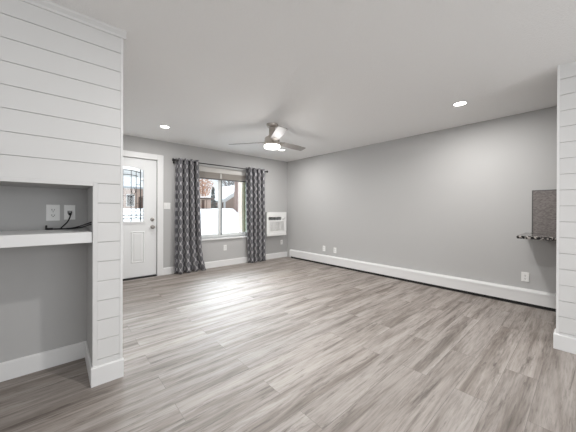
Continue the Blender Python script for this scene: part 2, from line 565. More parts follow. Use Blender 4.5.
=-=-=
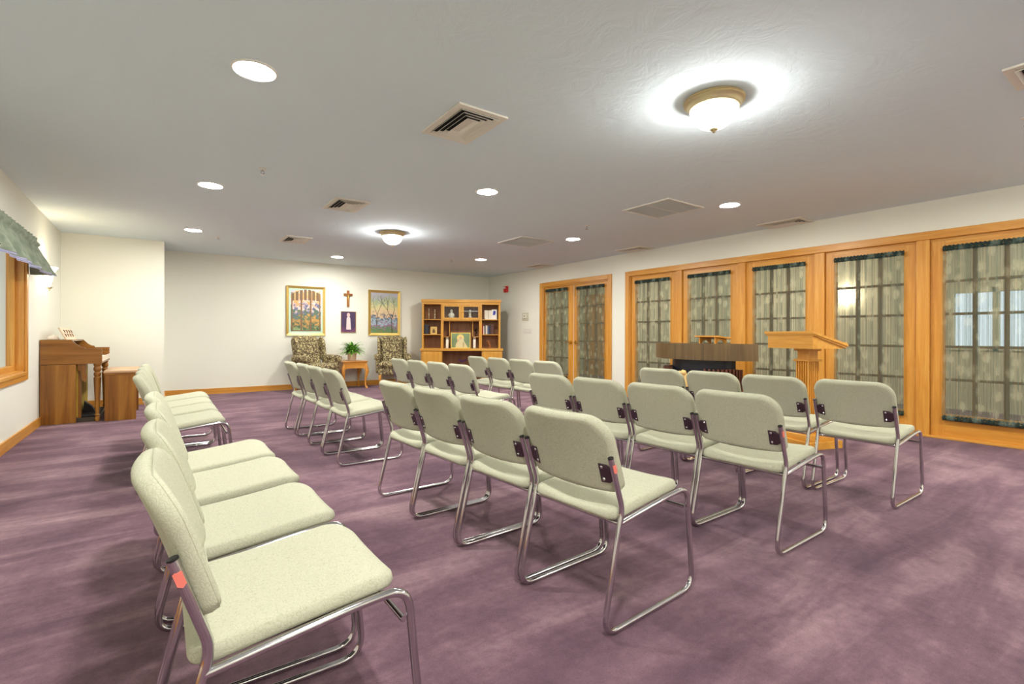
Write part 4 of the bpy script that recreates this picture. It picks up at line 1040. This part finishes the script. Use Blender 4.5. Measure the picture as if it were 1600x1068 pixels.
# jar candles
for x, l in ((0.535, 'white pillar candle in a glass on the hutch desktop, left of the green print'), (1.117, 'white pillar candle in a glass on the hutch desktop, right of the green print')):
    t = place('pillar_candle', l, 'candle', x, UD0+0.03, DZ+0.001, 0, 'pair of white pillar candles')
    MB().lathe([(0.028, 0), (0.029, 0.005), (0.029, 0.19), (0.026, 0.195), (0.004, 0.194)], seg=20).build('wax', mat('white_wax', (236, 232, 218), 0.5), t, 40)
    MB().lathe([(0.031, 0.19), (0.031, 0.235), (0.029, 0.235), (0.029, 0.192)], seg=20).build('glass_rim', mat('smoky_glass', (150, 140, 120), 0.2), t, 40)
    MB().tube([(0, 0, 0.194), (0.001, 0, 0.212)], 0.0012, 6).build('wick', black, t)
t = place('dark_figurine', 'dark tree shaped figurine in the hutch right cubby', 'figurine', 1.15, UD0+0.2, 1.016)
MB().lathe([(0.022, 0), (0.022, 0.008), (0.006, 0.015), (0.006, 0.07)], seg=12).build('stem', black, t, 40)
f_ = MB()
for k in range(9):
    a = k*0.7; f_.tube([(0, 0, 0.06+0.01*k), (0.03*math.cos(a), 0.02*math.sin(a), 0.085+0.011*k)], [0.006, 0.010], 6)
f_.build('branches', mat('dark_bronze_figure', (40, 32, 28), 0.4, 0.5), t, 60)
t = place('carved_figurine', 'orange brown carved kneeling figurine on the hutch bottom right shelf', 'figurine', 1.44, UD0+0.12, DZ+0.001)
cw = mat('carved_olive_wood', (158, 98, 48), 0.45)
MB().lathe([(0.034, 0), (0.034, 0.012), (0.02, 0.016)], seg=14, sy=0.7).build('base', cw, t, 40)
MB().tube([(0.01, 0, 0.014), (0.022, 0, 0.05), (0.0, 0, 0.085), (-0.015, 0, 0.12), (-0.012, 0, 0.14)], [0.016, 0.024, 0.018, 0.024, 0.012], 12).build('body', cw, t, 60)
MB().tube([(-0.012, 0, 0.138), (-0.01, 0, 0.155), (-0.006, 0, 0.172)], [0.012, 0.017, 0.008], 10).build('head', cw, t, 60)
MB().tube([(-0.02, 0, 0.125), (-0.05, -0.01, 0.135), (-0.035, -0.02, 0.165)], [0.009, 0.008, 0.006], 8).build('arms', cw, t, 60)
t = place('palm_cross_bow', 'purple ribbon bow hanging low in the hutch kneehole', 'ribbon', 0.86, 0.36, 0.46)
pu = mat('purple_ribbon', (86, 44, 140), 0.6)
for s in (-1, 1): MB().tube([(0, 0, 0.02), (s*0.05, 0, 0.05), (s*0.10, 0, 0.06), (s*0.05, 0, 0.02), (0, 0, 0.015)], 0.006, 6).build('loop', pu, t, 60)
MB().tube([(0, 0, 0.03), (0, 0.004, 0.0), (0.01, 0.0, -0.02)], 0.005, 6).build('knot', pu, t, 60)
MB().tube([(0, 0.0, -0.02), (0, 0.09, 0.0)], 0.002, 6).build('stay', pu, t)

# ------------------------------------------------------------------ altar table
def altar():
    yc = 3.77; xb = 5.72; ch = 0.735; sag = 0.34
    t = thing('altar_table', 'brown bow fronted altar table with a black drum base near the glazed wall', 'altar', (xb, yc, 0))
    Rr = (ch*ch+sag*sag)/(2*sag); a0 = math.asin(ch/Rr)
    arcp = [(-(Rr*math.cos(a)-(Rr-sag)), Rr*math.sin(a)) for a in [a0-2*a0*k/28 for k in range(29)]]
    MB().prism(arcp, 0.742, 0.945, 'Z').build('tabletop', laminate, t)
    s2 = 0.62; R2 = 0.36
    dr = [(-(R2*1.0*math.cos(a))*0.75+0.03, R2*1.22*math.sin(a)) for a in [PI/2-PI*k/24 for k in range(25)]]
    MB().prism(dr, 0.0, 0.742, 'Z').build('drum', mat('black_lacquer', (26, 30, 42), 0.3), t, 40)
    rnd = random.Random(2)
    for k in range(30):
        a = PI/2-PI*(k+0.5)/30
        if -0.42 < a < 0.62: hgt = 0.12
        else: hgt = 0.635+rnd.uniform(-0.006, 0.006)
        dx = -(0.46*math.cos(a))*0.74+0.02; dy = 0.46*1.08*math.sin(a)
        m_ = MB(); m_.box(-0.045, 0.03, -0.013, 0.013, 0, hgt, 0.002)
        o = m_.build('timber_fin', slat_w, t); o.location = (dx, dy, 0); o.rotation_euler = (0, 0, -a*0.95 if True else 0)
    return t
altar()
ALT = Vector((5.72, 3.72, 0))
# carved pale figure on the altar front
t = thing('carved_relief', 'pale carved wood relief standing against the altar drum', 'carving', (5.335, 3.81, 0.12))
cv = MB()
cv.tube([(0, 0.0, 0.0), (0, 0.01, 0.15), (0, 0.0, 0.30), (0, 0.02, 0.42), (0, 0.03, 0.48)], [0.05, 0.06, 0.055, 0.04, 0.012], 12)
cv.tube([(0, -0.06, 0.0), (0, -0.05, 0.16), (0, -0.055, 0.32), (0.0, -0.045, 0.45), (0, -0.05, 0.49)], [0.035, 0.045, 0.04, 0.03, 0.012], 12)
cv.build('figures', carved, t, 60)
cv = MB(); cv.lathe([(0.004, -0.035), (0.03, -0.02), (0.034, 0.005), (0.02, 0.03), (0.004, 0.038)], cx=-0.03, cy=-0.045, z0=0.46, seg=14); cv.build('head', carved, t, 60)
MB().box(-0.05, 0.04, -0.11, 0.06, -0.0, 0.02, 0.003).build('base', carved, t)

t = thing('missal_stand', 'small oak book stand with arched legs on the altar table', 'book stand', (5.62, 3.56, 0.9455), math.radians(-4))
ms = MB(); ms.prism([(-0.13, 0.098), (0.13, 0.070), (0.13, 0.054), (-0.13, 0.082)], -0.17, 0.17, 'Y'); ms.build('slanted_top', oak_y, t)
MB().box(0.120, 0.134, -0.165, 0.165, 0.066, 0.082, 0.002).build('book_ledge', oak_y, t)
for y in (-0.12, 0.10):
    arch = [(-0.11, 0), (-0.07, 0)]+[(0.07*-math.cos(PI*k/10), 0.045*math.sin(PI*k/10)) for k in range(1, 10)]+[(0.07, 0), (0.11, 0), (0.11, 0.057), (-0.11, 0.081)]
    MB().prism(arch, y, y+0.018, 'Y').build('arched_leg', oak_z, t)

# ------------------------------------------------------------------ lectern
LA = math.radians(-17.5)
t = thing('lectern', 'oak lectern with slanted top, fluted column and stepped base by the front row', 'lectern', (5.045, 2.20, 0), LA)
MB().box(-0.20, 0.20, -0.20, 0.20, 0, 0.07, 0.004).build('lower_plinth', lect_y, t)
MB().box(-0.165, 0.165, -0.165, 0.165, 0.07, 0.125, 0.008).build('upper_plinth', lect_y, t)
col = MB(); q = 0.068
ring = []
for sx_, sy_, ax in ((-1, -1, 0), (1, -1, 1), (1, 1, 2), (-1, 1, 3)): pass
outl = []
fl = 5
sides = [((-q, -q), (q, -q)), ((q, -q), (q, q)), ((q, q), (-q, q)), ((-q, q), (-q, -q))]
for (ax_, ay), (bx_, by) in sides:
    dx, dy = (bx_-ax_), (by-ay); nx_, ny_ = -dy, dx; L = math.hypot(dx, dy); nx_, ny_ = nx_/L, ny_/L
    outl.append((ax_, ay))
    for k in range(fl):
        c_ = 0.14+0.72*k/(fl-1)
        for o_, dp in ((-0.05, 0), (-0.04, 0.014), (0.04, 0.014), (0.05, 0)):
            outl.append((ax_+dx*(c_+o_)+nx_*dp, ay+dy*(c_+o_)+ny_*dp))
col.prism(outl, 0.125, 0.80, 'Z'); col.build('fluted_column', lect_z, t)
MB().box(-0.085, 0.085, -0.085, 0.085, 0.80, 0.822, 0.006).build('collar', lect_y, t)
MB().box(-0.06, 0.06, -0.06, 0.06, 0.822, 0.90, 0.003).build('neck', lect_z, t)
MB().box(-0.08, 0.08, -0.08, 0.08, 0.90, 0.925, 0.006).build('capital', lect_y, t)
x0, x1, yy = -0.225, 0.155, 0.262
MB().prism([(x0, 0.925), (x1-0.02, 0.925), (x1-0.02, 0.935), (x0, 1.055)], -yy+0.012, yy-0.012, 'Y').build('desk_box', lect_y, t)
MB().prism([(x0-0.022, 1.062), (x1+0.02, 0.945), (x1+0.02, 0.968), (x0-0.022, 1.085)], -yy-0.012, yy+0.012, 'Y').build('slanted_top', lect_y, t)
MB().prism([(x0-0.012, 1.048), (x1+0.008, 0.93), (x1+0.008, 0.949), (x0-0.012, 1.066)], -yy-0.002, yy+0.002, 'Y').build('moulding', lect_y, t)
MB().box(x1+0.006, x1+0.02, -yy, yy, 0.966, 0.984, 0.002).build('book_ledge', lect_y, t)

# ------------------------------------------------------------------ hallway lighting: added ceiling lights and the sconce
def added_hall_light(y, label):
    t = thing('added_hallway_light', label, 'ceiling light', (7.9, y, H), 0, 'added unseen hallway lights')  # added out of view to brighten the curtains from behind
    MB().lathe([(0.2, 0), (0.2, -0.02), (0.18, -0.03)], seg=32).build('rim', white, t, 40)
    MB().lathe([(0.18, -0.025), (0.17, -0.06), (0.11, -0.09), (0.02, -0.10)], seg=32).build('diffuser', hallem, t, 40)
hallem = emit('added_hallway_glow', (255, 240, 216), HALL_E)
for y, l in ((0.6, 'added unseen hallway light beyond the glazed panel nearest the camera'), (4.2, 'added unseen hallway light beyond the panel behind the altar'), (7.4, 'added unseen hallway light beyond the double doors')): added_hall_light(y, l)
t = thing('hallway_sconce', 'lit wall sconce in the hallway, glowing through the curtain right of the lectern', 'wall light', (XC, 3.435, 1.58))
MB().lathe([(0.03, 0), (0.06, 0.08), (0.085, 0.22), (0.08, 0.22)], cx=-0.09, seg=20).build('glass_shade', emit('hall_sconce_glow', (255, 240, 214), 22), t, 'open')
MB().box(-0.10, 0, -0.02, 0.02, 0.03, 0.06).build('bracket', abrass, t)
=-=-=
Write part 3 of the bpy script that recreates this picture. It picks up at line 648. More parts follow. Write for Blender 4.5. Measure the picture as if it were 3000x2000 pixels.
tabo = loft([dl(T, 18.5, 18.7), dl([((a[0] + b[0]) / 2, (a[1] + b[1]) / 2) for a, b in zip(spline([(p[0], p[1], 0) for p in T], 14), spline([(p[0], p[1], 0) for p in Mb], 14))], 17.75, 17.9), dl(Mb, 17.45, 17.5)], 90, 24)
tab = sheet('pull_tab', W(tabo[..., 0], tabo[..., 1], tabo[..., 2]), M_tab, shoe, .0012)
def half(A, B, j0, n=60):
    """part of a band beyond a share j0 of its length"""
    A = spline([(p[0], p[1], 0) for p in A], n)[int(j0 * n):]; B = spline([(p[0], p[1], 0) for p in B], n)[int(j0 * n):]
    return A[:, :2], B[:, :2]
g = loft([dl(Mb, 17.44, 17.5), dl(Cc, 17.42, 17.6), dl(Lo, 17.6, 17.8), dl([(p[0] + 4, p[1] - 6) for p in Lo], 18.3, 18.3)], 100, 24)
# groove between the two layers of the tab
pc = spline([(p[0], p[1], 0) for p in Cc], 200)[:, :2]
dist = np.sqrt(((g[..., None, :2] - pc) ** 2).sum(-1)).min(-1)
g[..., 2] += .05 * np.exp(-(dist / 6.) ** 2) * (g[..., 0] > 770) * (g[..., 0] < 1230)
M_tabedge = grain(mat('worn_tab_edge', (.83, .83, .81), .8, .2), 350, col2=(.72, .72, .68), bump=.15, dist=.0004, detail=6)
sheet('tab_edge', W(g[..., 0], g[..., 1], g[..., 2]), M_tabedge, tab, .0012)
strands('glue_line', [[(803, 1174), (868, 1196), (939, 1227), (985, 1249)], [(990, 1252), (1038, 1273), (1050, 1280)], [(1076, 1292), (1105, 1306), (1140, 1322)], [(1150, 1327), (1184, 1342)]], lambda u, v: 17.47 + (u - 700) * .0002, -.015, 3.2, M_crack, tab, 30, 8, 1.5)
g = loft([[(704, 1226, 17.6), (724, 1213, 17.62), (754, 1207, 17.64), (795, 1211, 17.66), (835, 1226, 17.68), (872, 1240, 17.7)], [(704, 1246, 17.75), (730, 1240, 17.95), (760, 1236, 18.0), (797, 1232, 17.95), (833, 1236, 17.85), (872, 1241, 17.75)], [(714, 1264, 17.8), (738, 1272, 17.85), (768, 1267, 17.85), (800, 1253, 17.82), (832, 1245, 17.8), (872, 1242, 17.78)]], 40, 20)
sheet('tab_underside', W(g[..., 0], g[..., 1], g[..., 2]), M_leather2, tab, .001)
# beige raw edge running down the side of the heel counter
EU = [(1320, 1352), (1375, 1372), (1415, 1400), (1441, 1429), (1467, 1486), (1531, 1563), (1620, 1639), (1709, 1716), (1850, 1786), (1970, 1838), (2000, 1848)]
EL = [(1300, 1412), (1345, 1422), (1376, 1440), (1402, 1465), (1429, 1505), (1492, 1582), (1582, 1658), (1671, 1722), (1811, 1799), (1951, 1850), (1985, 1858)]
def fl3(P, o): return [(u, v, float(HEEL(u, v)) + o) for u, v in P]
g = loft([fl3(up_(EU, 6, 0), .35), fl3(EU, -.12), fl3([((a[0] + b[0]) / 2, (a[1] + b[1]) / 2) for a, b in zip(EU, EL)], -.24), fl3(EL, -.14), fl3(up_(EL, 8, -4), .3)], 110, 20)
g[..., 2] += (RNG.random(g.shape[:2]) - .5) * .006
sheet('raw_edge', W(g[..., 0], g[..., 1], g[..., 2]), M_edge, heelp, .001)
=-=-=
## Directive
List each line in the listing that contains the string "script".

## Written solution
Continue the Blender Python script for this scene: part 2, from line 565. More parts follow. Use Blender 4.5.
Write part 4 of the bpy script that recreates this picture. It picks up at line 1040. This part finishes the script. Use Blender 4.5. Measure the picture as if it were 1600x1068 pixels.
Write part 3 of the bpy script that recreates this picture. It picks up at line 648. More parts follow. Write for Blender 4.5. Measure the picture as if it were 3000x2000 pixels.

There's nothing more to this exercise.